A Hacker News Show HN post from yesterday got 524 upvotes for a simple reason: it does something that feels like it shouldn’t work. Colibri runs GLM-5.2 — a 744-billion-parameter Mixture-of-Experts model — on a consumer machine with 25 GB of RAM. The whole thing is a single C file, roughly 1300 lines, with no external dependencies.

The trick is not compression or distillation. It’s MoE sparsity, exploited more aggressively than most inference engines bother to.

Why MoE architecture changes the math

Dense models are what they sound like: every parameter participates in every forward pass. A 70B dense model needs ~35–40 GB of memory just to hold its weights at float16. You can quantize down, but there’s a floor; eventually you’re degrading the model rather than just reducing precision.

MoE models work differently. GLM-5.2 has 744B total parameters, but only around 40B are activated per token. The architecture splits most of the feed-forward layers into “experts” — small sub-networks — and routes each token to just a handful of them via a learned gating function. The other experts sit idle. They have to exist (they define the model’s capacity and what it learned), but they don’t participate in any given inference step.

Colibri makes this literal. It separates GLM-5.2’s weights by access pattern:

Resident in RAM: The dense components — attention layers, shared experts, embeddings — account for about 17B parameters. At int4 quantization, this fits in roughly 9.9 GB. These run every forward pass, so they stay in memory.

Streamed from disk: The 21,504 routed experts (75 MoE layers × 256 experts each, plus a multi-token prediction head) live on NVMe. Each expert is about 19 MB at int4, for a total of ~370 GB on disk. When a token’s gating function selects eight experts from a layer, those eight are fetched from disk into a per-layer LRU cache.

There’s also an optional “hot-store” — a pinned set of frequently accessed experts that stay in RAM — and the OS page cache acts as a free second level of caching on top of that. Asynchronous readahead prefetches likely-next experts while current computation runs.

How fast is it?

Honest answer: not very. On the development machine (WSL2, 12 cores, 25 GB RAM, NVMe via VHDX), cold decode runs at 0.05–0.1 tokens per second. With the multi-token prediction head enabled, each forward pass produces 2.2–2.8 tokens, which helps throughput somewhat but not dramatically.

Community benchmarks on better hardware are more encouraging: a Ryzen AI 9 with optimized caching reached 0.37 tok/s, and an M5 Max hit 1.06 tok/s. The primary constraint is disk bandwidth — specifically, how quickly you can load ~11 GB of routed expert weights per token from NVMe into RAM. At 1 tok/s on the M5 Max, that’s 11 GB/s of random reads, which maxes out even fast consumer NVMe.

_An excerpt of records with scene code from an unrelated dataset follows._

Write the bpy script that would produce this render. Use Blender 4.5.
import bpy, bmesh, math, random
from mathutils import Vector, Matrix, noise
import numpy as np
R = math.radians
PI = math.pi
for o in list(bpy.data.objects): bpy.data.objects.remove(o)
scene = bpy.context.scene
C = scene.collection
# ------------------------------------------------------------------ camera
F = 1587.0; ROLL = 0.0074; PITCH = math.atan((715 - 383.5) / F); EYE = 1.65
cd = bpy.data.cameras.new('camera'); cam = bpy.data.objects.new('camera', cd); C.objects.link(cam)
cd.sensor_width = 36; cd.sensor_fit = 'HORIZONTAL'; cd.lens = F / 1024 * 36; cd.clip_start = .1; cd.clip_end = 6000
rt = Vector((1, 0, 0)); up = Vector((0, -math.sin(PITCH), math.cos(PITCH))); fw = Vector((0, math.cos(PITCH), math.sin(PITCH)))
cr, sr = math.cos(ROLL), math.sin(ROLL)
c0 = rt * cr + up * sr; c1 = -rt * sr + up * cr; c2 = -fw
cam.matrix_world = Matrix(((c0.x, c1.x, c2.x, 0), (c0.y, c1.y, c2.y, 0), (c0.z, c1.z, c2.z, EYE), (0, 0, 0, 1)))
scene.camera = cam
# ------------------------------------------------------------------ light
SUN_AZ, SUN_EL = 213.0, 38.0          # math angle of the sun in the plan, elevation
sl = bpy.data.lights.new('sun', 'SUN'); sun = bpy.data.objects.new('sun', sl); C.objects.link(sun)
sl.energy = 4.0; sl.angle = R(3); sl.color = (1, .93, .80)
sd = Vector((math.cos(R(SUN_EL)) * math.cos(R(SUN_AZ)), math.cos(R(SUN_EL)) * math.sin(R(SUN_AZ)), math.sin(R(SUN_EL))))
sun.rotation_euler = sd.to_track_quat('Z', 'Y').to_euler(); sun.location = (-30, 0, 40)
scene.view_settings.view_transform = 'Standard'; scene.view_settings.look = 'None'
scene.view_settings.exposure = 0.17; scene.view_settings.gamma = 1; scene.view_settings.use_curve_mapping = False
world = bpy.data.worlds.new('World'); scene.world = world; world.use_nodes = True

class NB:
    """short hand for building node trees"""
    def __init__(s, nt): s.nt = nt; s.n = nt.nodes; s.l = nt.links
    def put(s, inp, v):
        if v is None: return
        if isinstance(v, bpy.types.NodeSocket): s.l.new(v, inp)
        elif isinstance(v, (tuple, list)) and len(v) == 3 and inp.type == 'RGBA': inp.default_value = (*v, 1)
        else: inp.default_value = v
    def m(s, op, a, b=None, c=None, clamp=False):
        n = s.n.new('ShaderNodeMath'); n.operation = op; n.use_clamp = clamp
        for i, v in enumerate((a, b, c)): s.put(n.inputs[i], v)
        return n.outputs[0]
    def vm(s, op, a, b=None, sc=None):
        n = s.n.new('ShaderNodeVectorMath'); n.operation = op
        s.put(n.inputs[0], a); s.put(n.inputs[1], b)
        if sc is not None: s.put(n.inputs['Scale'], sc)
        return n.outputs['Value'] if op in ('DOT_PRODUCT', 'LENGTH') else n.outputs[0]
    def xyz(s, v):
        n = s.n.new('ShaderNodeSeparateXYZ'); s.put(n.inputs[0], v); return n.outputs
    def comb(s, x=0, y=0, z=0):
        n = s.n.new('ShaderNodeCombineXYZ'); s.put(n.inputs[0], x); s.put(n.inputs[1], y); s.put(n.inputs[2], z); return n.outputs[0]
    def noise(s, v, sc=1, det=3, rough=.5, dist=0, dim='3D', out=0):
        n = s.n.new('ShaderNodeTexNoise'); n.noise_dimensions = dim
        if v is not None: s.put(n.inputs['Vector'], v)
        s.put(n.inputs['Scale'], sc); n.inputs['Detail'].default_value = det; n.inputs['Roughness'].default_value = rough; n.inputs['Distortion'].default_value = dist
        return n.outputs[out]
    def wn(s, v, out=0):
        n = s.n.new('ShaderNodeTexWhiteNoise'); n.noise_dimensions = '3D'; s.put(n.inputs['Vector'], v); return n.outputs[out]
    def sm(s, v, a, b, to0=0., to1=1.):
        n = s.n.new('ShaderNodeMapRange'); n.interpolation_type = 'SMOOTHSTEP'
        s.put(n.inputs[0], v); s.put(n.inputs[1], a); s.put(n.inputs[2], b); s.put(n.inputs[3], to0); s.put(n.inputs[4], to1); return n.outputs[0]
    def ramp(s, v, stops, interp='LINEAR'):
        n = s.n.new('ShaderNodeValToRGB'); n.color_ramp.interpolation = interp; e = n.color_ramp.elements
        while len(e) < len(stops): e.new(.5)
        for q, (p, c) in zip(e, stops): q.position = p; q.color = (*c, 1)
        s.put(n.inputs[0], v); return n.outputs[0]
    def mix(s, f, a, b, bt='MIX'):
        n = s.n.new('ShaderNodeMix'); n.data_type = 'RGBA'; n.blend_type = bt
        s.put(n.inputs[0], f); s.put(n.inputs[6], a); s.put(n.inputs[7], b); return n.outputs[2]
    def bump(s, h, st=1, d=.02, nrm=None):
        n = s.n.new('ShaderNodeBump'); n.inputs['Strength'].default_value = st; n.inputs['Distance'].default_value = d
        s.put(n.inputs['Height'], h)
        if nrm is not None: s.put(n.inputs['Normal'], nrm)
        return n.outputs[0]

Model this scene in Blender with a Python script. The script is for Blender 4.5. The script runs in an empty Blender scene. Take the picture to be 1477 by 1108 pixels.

Some HN commenters questioned whether 0.1 tok/s is usable for anything real. They’re not wrong that it’s impractical for interactive use. But the project makes a different kind of argument: that a 744B frontier-class model can answer correctly on hardware that costs a few hundred dollars, rather than requiring an H100 or a cloud bill. A pre-built int4 weight package for Colibri is on Hugging Face.

The design pattern underneath

What Colibri is actually demonstrating is that MoE inference doesn’t have to be treated as “one big blob that fits in memory or doesn’t.” The sparsity of expert activation is a structural property you can exploit at the system level: keep what’s always hot in RAM, stream what’s conditionally needed, cache aggressively at every level.

This isn’t the first project to try disk-backed inference — llama.cpp has had mmap support for dense models for years, and running Llama weights off a slow drive is a known if painful option. But MoE models have a distinct advantage here: the token-level routing means only a small, predictable-ish subset of experts gets accessed per forward pass. A dense 744B model would need to read most of its weights for every token, making disk streaming untenable. GLM-5.2’s sparsity makes Colibri’s architecture coherent.

As open-weight frontier models continue their arms race in total parameter count — GLM-5.2’s 744B won’t be a ceiling for long — the question of how to run them without data-center hardware becomes more pressing. Colibri is a proof-of-concept that MoE’s access patterns are exploitable enough to make consumer inference viable, even if you need patience measured in seconds per token.